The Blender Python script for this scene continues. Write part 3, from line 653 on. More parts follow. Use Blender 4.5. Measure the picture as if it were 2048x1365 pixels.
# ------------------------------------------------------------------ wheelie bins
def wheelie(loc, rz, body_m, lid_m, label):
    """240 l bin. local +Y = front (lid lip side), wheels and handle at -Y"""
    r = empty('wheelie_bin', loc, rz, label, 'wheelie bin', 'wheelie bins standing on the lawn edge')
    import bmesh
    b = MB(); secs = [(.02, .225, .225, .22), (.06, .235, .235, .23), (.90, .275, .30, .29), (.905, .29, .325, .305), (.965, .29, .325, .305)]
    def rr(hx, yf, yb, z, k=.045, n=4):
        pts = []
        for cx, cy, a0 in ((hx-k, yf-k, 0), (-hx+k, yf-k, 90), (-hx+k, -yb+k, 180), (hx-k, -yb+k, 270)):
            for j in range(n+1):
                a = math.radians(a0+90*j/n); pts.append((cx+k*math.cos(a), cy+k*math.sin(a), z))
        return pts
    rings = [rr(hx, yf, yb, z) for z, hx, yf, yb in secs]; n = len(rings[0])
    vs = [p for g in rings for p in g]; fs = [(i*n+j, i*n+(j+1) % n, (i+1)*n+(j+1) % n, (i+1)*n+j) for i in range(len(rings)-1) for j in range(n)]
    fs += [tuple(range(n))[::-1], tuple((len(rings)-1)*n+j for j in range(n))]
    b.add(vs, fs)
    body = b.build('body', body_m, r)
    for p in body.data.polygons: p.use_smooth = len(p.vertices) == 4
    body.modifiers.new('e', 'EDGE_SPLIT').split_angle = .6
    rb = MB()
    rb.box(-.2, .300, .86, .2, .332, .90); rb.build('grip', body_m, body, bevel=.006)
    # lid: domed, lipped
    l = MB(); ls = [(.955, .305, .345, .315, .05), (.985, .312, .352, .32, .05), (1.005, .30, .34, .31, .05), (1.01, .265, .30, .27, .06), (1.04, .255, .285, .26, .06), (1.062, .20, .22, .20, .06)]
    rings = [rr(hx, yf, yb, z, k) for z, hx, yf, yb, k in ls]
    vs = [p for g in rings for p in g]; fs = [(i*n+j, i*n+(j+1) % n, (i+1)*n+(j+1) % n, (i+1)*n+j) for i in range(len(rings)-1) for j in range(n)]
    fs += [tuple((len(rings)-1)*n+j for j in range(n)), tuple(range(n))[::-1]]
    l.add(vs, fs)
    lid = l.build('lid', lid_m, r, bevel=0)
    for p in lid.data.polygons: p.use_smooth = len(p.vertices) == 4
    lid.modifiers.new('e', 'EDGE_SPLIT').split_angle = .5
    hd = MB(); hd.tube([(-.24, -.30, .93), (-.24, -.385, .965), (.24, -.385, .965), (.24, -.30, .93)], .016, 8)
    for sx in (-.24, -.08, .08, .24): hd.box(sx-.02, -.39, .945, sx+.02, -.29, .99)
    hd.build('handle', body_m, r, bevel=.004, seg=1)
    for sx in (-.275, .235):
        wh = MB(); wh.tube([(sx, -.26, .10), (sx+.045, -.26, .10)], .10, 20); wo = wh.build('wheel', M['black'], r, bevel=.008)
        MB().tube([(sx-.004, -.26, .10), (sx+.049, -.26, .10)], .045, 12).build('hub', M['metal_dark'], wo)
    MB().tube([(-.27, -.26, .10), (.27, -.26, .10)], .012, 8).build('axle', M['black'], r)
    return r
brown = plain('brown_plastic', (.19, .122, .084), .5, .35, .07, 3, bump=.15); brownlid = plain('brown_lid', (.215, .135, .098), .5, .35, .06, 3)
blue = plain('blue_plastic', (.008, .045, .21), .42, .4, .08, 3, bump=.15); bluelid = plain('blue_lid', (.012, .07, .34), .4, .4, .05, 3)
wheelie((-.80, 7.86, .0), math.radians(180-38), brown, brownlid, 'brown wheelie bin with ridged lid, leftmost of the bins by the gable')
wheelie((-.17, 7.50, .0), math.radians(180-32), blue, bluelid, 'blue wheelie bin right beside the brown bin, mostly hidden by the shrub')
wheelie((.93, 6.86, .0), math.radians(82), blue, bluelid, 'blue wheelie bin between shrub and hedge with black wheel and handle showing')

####

Transcribe all of the material exactly. Omit nothing.

▸ Output of the task:
The Blender Python script for this scene continues. Write part 3, from line 653 on. More parts follow. Use Blender 4.5. Measure the picture as if it were 2048x1365 pixels.
# ------------------------------------------------------------------ wheelie bins
def wheelie(loc, rz, body_m, lid_m, label):
    """240 l bin. local +Y = front (lid lip side), wheels and handle at -Y"""
    r = empty('wheelie_bin', loc, rz, label, 'wheelie bin', 'wheelie bins standing on the lawn edge')
    import bmesh
    b = MB(); secs = [(.02, .225, .225, .22), (.06, .235, .235, .23), (.90, .275, .30, .29), (.905, .29, .325, .305), (.965, .29, .325, .305)]
    def rr(hx, yf, yb, z, k=.045, n=4):
        pts = []
        for cx, cy, a0 in ((hx-k, yf-k, 0), (-hx+k, yf-k, 90), (-hx+k, -yb+k, 180), (hx-k, -yb+k, 270)):
            for j in range(n+1):
                a = math.radians(a0+90*j/n); pts.append((cx+k*math.cos(a), cy+k*math.sin(a), z))
        return pts
    rings = [rr(hx, yf, yb, z) for z, hx, yf, yb in secs]; n = len(rings[0])
    vs = [p for g in rings for p in g]; fs = [(i*n+j, i*n+(j+1) % n, (i+1)*n+(j+1) % n, (i+1)*n+j) for i in range(len(rings)-1) for j in range(n)]
    fs += [tuple(range(n))[::-1], tuple((len(rings)-1)*n+j for j in range(n))]
    b.add(vs, fs)
    body = b.build('body', body_m, r)
    for p in body.data.polygons: p.use_smooth = len(p.vertices) == 4
    body.modifiers.new('e', 'EDGE_SPLIT').split_angle = .6
    rb = MB()
    rb.box(-.2, .300, .86, .2, .332, .90); rb.build('grip', body_m, body, bevel=.006)
    # lid: domed, lipped
    l = MB(); ls = [(.955, .305, .345, .315, .05), (.985, .312, .352, .32, .05), (1.005, .30, .34, .31, .05), (1.01, .265, .30, .27, .06), (1.04, .255, .285, .26, .06), (1.062, .20, .22, .20, .06)]
    rings = [rr(hx, yf, yb, z, k) for z, hx, yf, yb, k in ls]
    vs = [p for g in rings for p in g]; fs = [(i*n+j, i*n+(j+1) % n, (i+1)*n+(j+1) % n, (i+1)*n+j) for i in range(len(rings)-1) for j in range(n)]
    fs += [tuple((len(rings)-1)*n+j for j in range(n)), tuple(range(n))[::-1]]
    l.add(vs, fs)
    lid = l.build('lid', lid_m, r, bevel=0)
    for p in lid.data.polygons: p.use_smooth = len(p.vertices) == 4
    lid.modifiers.new('e', 'EDGE_SPLIT').split_angle = .5
    hd = MB(); hd.tube([(-.24, -.30, .93), (-.24, -.385, .965), (.24, -.385, .965), (.24, -.30, .93)], .016, 8)
    for sx in (-.24, -.08, .08, .24): hd.box(sx-.02, -.39, .945, sx+.02, -.29, .99)
    hd.build('handle', body_m, r, bevel=.004, seg=1)
    for sx in (-.275, .235):
        wh = MB(); wh.tube([(sx, -.26, .10), (sx+.045, -.26, .10)], .10, 20); wo = wh.build('wheel', M['black'], r, bevel=.008)
        MB().tube([(sx-.004, -.26, .10), (sx+.049, -.26, .10)], .045, 12).build('hub', M['metal_dark'], wo)
    MB().tube([(-.27, -.26, .10), (.27, -.26, .10)], .012, 8).build('axle', M['black'], r)
    return r
brown = plain('brown_plastic', (.19, .122, .084), .5, .35, .07, 3, bump=.15); brownlid = plain('brown_lid', (.215, .135, .098), .5, .35, .06, 3)
blue = plain('blue_plastic', (.008, .045, .21), .42, .4, .08, 3, bump=.15); bluelid = plain('blue_lid', (.012, .07, .34), .4, .4, .05, 3)
wheelie((-.80, 7.86, .0), math.radians(180-38), brown, brownlid, 'brown wheelie bin with ridged lid, leftmost of the bins by the gable')
wheelie((-.17, 7.50, .0), math.radians(180-32), blue, bluelid, 'blue wheelie bin right beside the brown bin, mostly hidden by the shrub')
wheelie((.93, 6.86, .0), math.radians(82), blue, bluelid, 'blue wheelie bin between shrub and hedge with black wheel and handle showing')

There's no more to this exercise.